EXERCISE DETAILS: What is needed is the run of lines from the one containing "Write part 4 of the Godot" through the one containing "pm(.55, .16, .2, .6), k)", echoed exactly, with both ends kept and nothing added.

Scene modeling code data:
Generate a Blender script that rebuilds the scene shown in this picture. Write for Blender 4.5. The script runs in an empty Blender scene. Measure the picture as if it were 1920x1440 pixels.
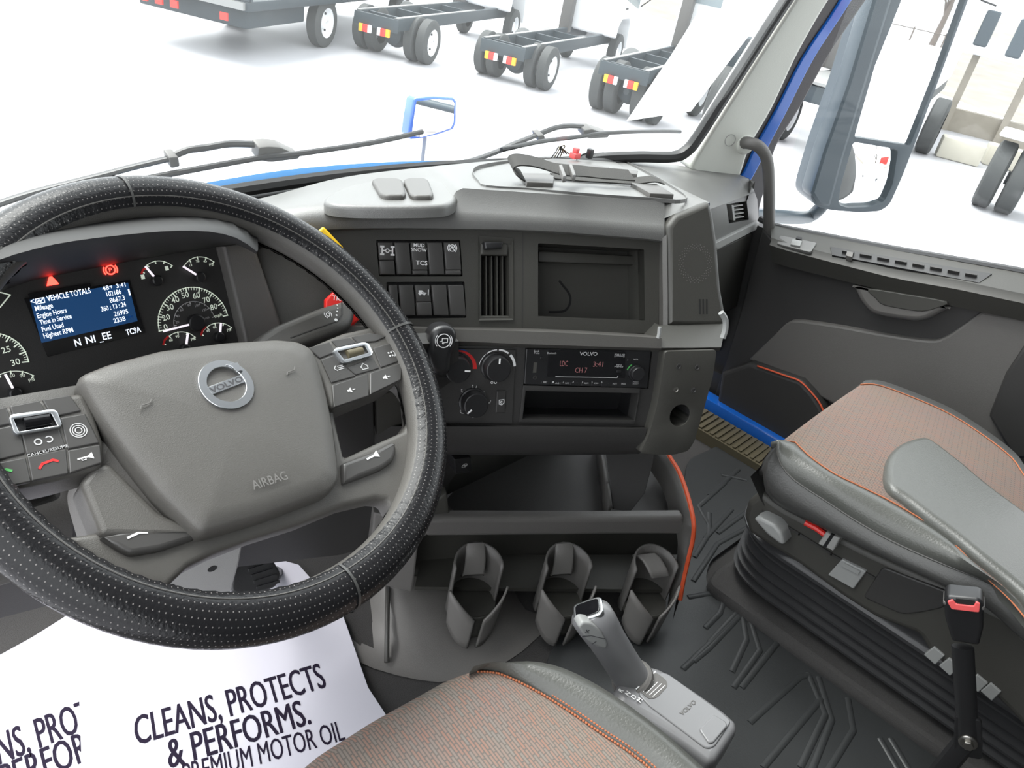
import bpy, bmesh, math, random
from mathutils import Vector, Matrix
random.seed(7)
R = math.radians
SC = bpy.context.scene
COL = SC.collection
# ---------------------------------------------------------------- camera
H = 2.6                                            # eye height above the yard
C = Vector((0, 0, H))
FPX = 1430.0                                       # focal length in pixels of the 1920 px wide frame
_psi, _p, _rho = R(52.5), R(31.3), R(11.9)
CF = Vector((math.sin(_psi) * math.cos(_p), math.cos(_psi) * math.cos(_p), -math.sin(_p)))
_r0 = Vector((math.cos(_psi), -math.sin(_psi), 0))
_u0 = _r0.cross(CF)
CR = _r0 * math.cos(_rho) + _u0 * math.sin(_rho)
CU = _u0 * math.cos(_rho) - _r0 * math.sin(_rho)
cam_data = bpy.data.cameras.new('camera')
cam_data.sensor_fit = 'HORIZONTAL'
cam_data.sensor_width = 36.0
cam_data.lens = 36.0 * FPX / 1920.0
cam_data.clip_start = 0.02
cam_data.clip_end = 500
cam = bpy.data.objects.new('camera', cam_data)
COL.objects.link(cam)
cam.matrix_world = Matrix((
    (CR.x, CU.x, -CF.x, C.x), (CR.y, CU.y, -CF.y, C.y), (CR.z, CU.z, -CF.z, C.z), (0, 0, 0, 1)))
SC.camera = cam
# ---------------------------------------------------------------- sky, exposure
w = bpy.data.worlds.new('overcast_sky')
SC.world = w
w.use_nodes = True
_bg = w.node_tree.nodes['Background']
_bg.inputs[0].default_value = (0.94, 0.97, 1.0, 1)
_bg.inputs[1].default_value = 1.0
SC.view_settings.view_transform = 'Standard'
SC.view_settings.look = 'None'
SC.view_settings.gamma = 1.0
SC.view_settings.use_curve_mapping = False
SC.view_settings.exposure = 1.62
_sl = bpy.data.lights.new('sun', 'SUN')
_sl.energy = 2.2
_sl.angle = R(50)
_sl.color = (1.0, 0.98, 0.95)
_so = bpy.data.objects.new('sun', _sl)
COL.objects.link(_so)
_so.rotation_euler = Vector((0.12, -0.52, -0.85)).to_track_quat('-Z', 'Y').to_euler()
# ---------------------------------------------------------------- helpers
def ray(x, y):
    return CF + CR * ((x - 960) / FPX) - CU * ((y - 720) / FPX)
def hit(x, y, p, n):
    d = ray(x, y)
    return C + d * ((p - C).dot(n) / d.dot(n))
def PZ(x, y, z):
    return hit(x, y, Vector((0, 0, z + H)), Vector((0, 0, 1)))
def PX_(x, y, X):
    return hit(x, y, Vector((X, 0, 0)), Vector((1, 0, 0)))
def PY(x, y, Y):
    return hit(x, y, Vector((0, Y, 0)), Vector((0, 1, 0)))
def V(x, y, z):
    return Vector((x, y, z + H))
def pts(s):
    return [tuple(float(q) for q in t.split(',')) for t in s.split()]
class Fr:
    """A flat local frame: a to the right, b upward, c out of the surface."""
    def __init__(s, o, h, u):
        s.o, s.h, s.u = o.copy(), h.normalized(), u.normalized()
        s.n = s.h.cross(s.u)
    @staticmethod
    def tilt(o, az, lean):
        a, l = R(az), R(lean)
        h = Vector((math.sin(a), math.cos(a), 0))
        nh = Vector((math.cos(a), -math.sin(a), 0))
        return Fr(o, h, Vector((0, 0, math.cos(l))) - nh * math.sin(l))
    def px(s, x, y, c=0.0):
        q = hit(x, y, s.o + s.n * c, s.n) - s.o
        return (q.dot(s.h), q.dot(s.u))
    def P(s, t, c=0.0):
        return [s.px(x, y, c) for x, y in (pts(t) if isinstance(t, str) else t)]
    def w(s, a, b, c=0.0):
        return s.o + s.h * a + s.u * b + s.n * c
    def loc(s, q):
        q = q - s.o
        return (q.dot(s.h), q.dot(s.u), q.dot(s.n))
    def at(s, a, b, c=0.0, rot=0.0):
        k, m = math.cos(rot), math.sin(rot)
        return Fr(s.w(a, b, c), s.h * k + s.u * m, s.u * k - s.h * m)
def rc(p, r, n=4):
    """round the corners of a 2D polygon"""
    out = []
    N = len(p)
    for i in range(N):
        a, b, c = Vector(p[i - 1]), Vector(p[i]), Vector(p[(i + 1) % N])
        d1, d2 = (a - b), (c - b)
        l1, l2 = d1.length, d2.length
        if l1 < 1e-9 or l2 < 1e-9:
            continue
        rr = min(r, l1 * .48, l2 * .48)
        s, e = b + d1 / l1 * rr, b + d2 / l2 * rr
        for k in range(n + 1):
            t = k / n
            q = s * (1 - t) ** 2 + b * 2 * t * (1 - t) + e * t * t
            out.append((q.x, q.y))
    return out
def rect(a0, a1, b0, b1, r=0.0):
    p = [(a0, b0), (a1, b0), (a1, b1), (a0, b1)]
    return rc(p, r) if r else p
def resamp(p, n):
    L = [0.0]
    for i in range(1, len(p)):
        L.append(L[-1] + (p[i] - p[i - 1]).length)
    out, j = [], 0
    for k in range(n):
        t = L[-1] * k / (n - 1)
        while j < len(p) - 2 and L[j + 1] < t:
            j += 1
        f = (t - L[j]) / max(L[j + 1] - L[j], 1e-9)
        out.append(p[j].lerp(p[j + 1], min(max(f, 0), 1)))
    return out
def smooth(p, n=6, closed=False):
    """Catmull-Rom through the points"""
    out = []
    N = len(p)
    rng = range(N if closed else N - 1)
    for i in rng:
        if closed:
            a, b, c, d = p[(i - 1) % N], p[i], p[(i + 1) % N], p[(i + 2) % N]
        else:
            a, b, c, d = p[max(i - 1, 0)], p[i], p[i + 1], p[min(i + 2, N - 1)]
        for k in range(n):
            t = k / n
            out.append(0.5 * ((2 * b) + (c - a) * t + (2 * a - 5 * b + 4 * c - d) * t * t + (3 * b - a - 3 * c + d) * t ** 3))
    if not closed:
        out.append(p[-1].copy())
    return out
def sm2(p, n=5, closed=True):
    return [(q.x, q.y) for q in smooth([Vector((a, b, 0)) for a, b in p], n, closed)]
_txt = {}
def text_mesh(s, bold=0.0):
    k = (s, bold)
    if k not in _txt:
        cu = bpy.data.curves.new('lettering', 'FONT')
        cu.body = s
        cu.offset = bold
        cu.resolution_u = 3
        ob = bpy.data.objects.new('lettering', cu)
        me = bpy.data.meshes.new_from_object(ob)
        vs = [v.co.copy() for v in me.vertices]
        fs = [tuple(q.vertices) for q in me.polygons]
        bpy.data.objects.remove(ob)
        bpy.data.curves.remove(cu)
        bpy.data.meshes.remove(me)
        xs = [v.x for v in vs] or [0]
        _txt[k] = (vs, fs, min(xs), max(xs))
    return _txt[k]
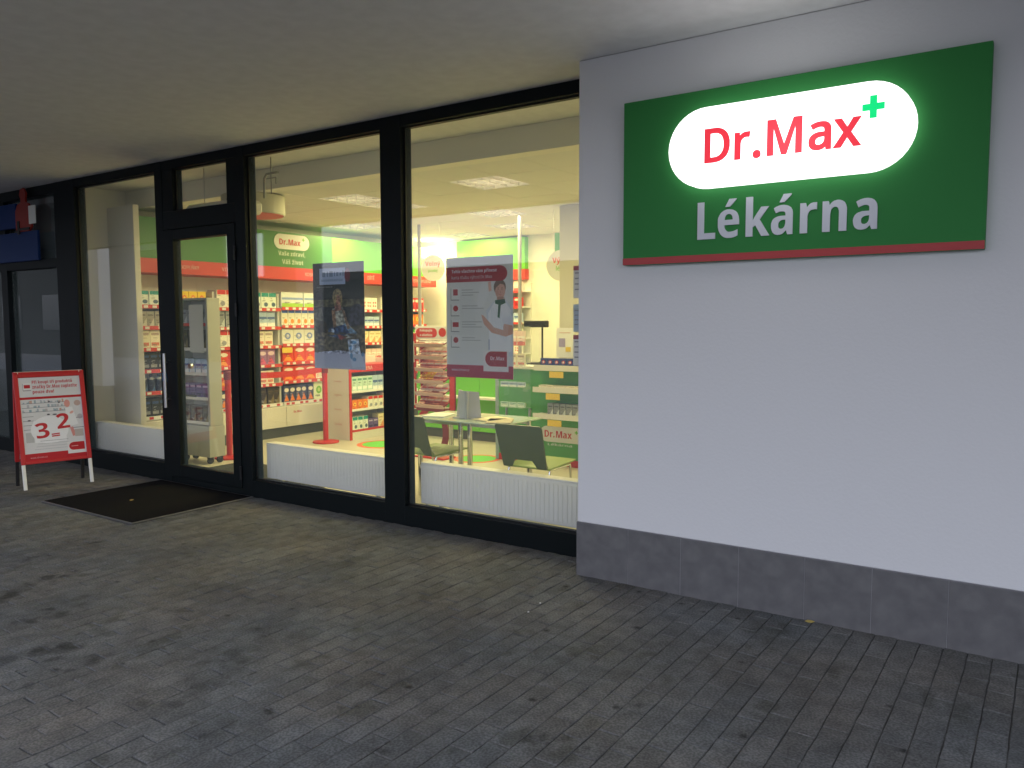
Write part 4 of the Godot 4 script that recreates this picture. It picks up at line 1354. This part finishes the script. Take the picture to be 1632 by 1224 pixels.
	# brochure rack at the right edge of the pane
	var k := thing("brochure_rack", "tall grey rack of stacked brochures at the right edge of the pane", "brochure rack", Vector3(-.13, 0, -.42))
	one_box("back_panel", Vector3(-.16, .0, -.02), Vector3(.30, 1.95, .0), pm(.5, .5, .5, .5), k)
	one_box("foot", Vector3(-.18, .0, -.2), Vector3(.30, .03, .1), pm(.4, .4, .4, .5), k)
	for i in 9:
		var y: float = .5 + i * .155
		one_box("pocket", Vector3(-.16, y, .0005), Vector3(.30, y + .012, .05), pm(.35, .35, .38, .4), k)
		one_box("brochure", Vector3(-.15, y + .0125, .004), Vector3(.05, y + .12, .014), pm(.55, .55, .58, .6) if i % 3 else pm(.55, .16, .2, .6), k)

func seats() -> void:
	var t := thing("glass_table", "frosted glass table on chrome legs between the two chairs", "table", Vector3(-1.86, 0, -1.10))
	var st := mb()
	box(st, Vector3(0, .70, 0), Vector3(1.05, .014, .62), .004)
	put("top", st, M.table_glass, t)
	st = mb()
	for s in [-1, 1]:
		box(st, Vector3(0, .672, s * .2), Vector3(.9, .03, .02))
	put("rail", st, M.steel, t)
	for x in [-.42, .02, .12, .45]:
		for z in ([-.22, .22] if absf(x) > .3 else [.20]):
			if x == .45 and z > 0:
				continue
			st = mb()
			tube(st, Vector3(x, .0, z), Vector3(x, .69, z), .022, 16)
			put("leg", st, M.chrome, t)
	# chairs with a cut-out low in the back
	var c := thing("chair", "dark green chair right of the glass table, its back to the window", "chair", Vector3(-1.00, 0, -.80), 0, "dark green chairs at the glass table")
	# outline in the plane of the back, metres; leans back towards the window
	st = mb()
	var back := PackedVector2Array([Vector2(-.20, .0), Vector2(-.12, .0), Vector2(-.08, .065), Vector2(.08, .065), Vector2(.12, .0), Vector2(.20, .0), Vector2(.215, .34), Vector2(.20, .36), Vector2(-.20, .36), Vector2(-.215, .34)])
	prism(st, back, .012, Transform3D(Basis(Vector3(1, 0, 0), .30), Vector3(0, .415, .17)))
	put("backrest", st, M.chair, c)
	st = mb()
	box(st, Vector3(0, .425, -.06), Vector3(.42, .014, .42), .005, Basis(Vector3(1, 0, 0), .05))
	put("seat", st, pm(.26, .36, .09, .4), c)
	for x in [-.19, .19]:
		st = mb()
		path_tube(st, [Vector3(x, .012, .22), Vector3(x, .405, .10), Vector3(x, .405, -.20), Vector3(x, .012, -.25)], .010, 10)
		put("leg", st, M.chrome, c)
		st = mb()
		tube(st, Vector3(x * .9, .41, .10), Vector3(x * .9, .52, .185), .009, 10)
		put("back_stay", st, M.chrome, c)
	var c2: Node3D = c.duplicate()
	c2.name = numbered("chair")
	add_child(c2)
	c2.position = Vector3(-2.12, 0, -.82)
	c2.rotation.y = -.12
	c2.set_meta("label", "dark green chair left of the glass table, half behind the thick mullion")
	var h := thing("leaflet_box", "grey double leaflet holder standing on the glass table", "leaflet holder", Vector3(-1.86, .708, -1.02), .1)
	for s in [-1, 1]:
		st = mb()
		prism(st, PackedVector2Array([Vector2(-.095, 0), Vector2(.095, 0), Vector2(.075, .23), Vector2(-.095, .245)]), .012, Transform3D(Basis(Vector3(0, 1, 0), .5 * s) * Basis(Vector3(1, 0, 0), -.1), Vector3(s * .045, 0, .02)))
		put("pocket", st, pm(.52, .53, .56, .4), h)
	one_box("foot", Vector3(-.12, 0, -.08), Vector3(.12, .008, .05), pm(.5, .5, .52, .4), h)
	for q in [[Vector3(-2.2, .708, -1.05), .3, M.paper, "loose white sheet lying on the left of the glass table"], [Vector3(-1.62, .708, -1.06), -.2, pm(.75, .68, .5, .7), "cream brochure lying on the glass table right of the holder"], [Vector3(-1.48, .708, -.98), .5, pm(.55, .48, .36, .7), "tan brochure lying at the right end of the glass table"]]:
		st = mb()
		box(st, Vector3(0, .004, 0), Vector3(.21, .008, .297), .001)
		var o := put("brochure", st, q[2])
		o.position = q[0]
		o.rotation.y = q[1]
		tag(o, q[3], "brochure")

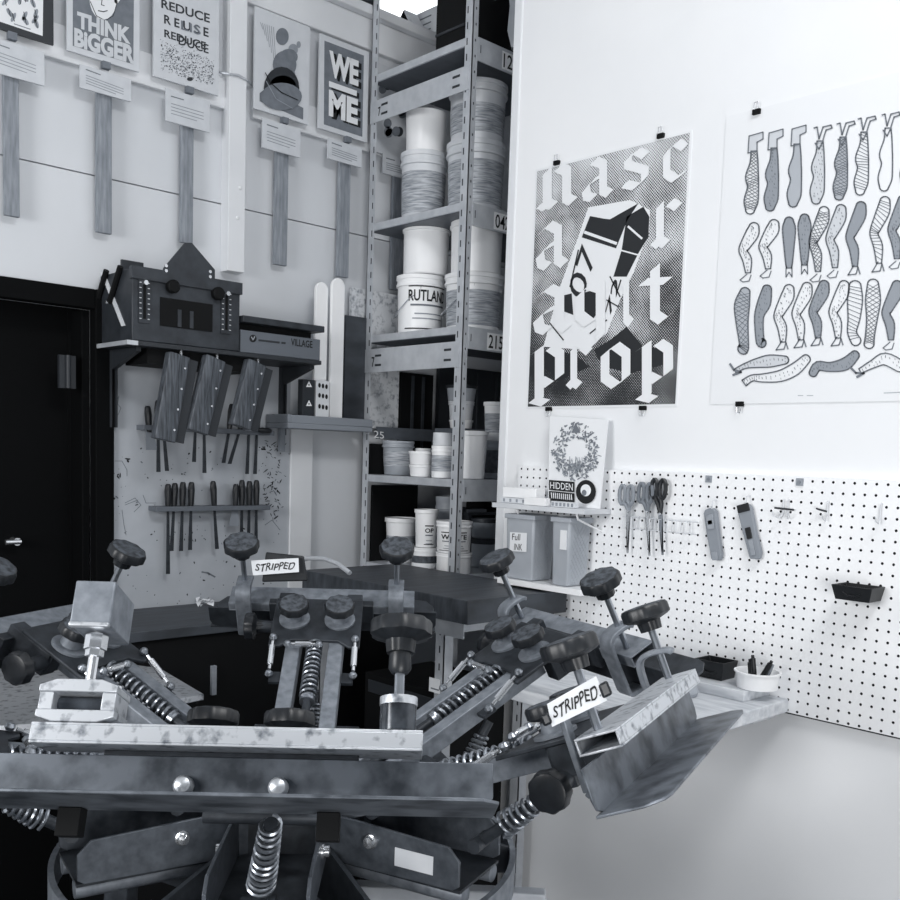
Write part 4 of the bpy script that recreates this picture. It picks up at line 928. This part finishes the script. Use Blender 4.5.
# leaning card print
Xc = X1-.05
_c0 = Vector((Xc, 0, sz+.001)); _cn = Vector((-1, 0, .17)).normalized()
def onC(x, y, h=0):
    v = Vector(ray(x, y)); o = Vector(CAM); return o+v*((_c0-o).dot(_cn)/v.dot(_cn))+_cn*h
t = thing('art_card', (Xc, onX(575, 500, Xc).y, sz), 'white art card with leafy drawing leaning on the small wall shelf', 'card')
b = MB(); q_ = [onC(548, 500), onC(600, 507), onC(608, 420), onC(550, 416)]; q_[0].z = q_[1].z = sz+.001; b.hex8([p-_cn*.003 for p in q_], q_, PAPER); b.build('card_sheet', t)
b = MB(); b.flat = True; A = Art(b, onC, .0005); rnd = random.Random(9)
for k in range(330):
    a = rnd.uniform(0, 2*pi); rr_ = rnd.uniform(.45, 1); x = 576+cos(a)*24*rr_; y = 451+sin(a)*29*rr_
    A.ell(x, y, rnd.uniform(.8, 2.6), rnd.uniform(.4, 1.0), rnd.choice((INKG, INKM, INKG, INKM)), k % 3, rnd.uniform(0, 3), 8)
for k in range(30): x = 576+rnd.uniform(-8, 8); A.line([(x, 462+rnd.uniform(-6, 5)), (x+rnd.uniform(-5, 5), 470+rnd.uniform(-3, 8))], .5, INKG, 1)
A.poly([(576, 423), (572, 433), (581, 433)], INKM, 4)
A.poly([(549.5, 480), (575, 482), (575, 492.5), (549.5, 490)], INK, 4); A.text('HIDDEN', [(551, 488.5), (573.5, 490.8), (573.5, 484), (551, 482)], PAPER, 0, 6)
A.poly([(549.5, 491), (575, 493.5), (575, 503), (549.5, 500.5)], INK, 4); [A.line([(x, 492.8+(x-551)*.1), (x+.6, 498+(x-551)*.1)], .8, PAPER, 6) for x in range(552, 574, 2)]
A.ell(586.5, 492, 10, 12, INK, 5); A.ell(586.5, 490.5, 5.2, 6, PAPER, 6); A.ell(585, 493, 2.4, 3, INKM, 7); b.build('print', t)
# boxes on the shelf
def flatbox(xa, xb, yt, yb_, X, d, m, label, z0):
    p = onX(xa, yt, X); q = onX(xb, yb_, X); b = MB(); b.box(X, X+d, q.y, min(p.y, 2.128), z0, z0+max(.012, p.z-z0-.0), m)
    if m is PAILC:
        for k in range(6): y = q.y+(min(p.y, 2.128)-q.y)*(k+.5)/6; b.box(X-.0008, X, y-.004, y+.004, z0+.003, z0+max(.012, p.z-z0)-.003, INKG)
    o = b.build('card_box', bevel=.001); tag(o, label, 'box', 'flat boxes on the small wall shelf'); return z0+max(.012, p.z-z0)
z = flatbox(501, 540, 497, 503, Xf+.03, .045, PAILC, 'checked flat box at the left end of the small wall shelf', sz+.001)
flatbox(503, 536, 487, 494, Xf+.035, .04, PAILW, 'white flat box on top of the checked one', z+.001)
flatbox(524, 545, 497, 506, Xf+.004, .022, PAILW, 'small white box at the front of the small wall shelf', sz+.001)
flatbox(551, 574, 501, 508, Xf+.012, .02, PAILC, 'low checked box in front of the art card', sz+.001)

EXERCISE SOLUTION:
Write part 4 of the Godot 4 script that recreates this picture. It picks up at line 1354. This part finishes the script. Take the picture to be 1632 by 1224 pixels.
	# brochure rack at the right edge of the pane
	var k := thing("brochure_rack", "tall grey rack of stacked brochures at the right edge of the pane", "brochure rack", Vector3(-.13, 0, -.42))
	one_box("back_panel", Vector3(-.16, .0, -.02), Vector3(.30, 1.95, .0), pm(.5, .5, .5, .5), k)
	one_box("foot", Vector3(-.18, .0, -.2), Vector3(.30, .03, .1), pm(.4, .4, .4, .5), k)
	for i in 9:
		var y: float = .5 + i * .155
		one_box("pocket", Vector3(-.16, y, .0005), Vector3(.30, y + .012, .05), pm(.35, .35, .38, .4), k)
		one_box("brochure", Vector3(-.15, y + .0125, .004), Vector3(.05, y + .12, .014), pm(.55, .55, .58, .6) if i % 3 else pm(.55, .16, .2, .6), k)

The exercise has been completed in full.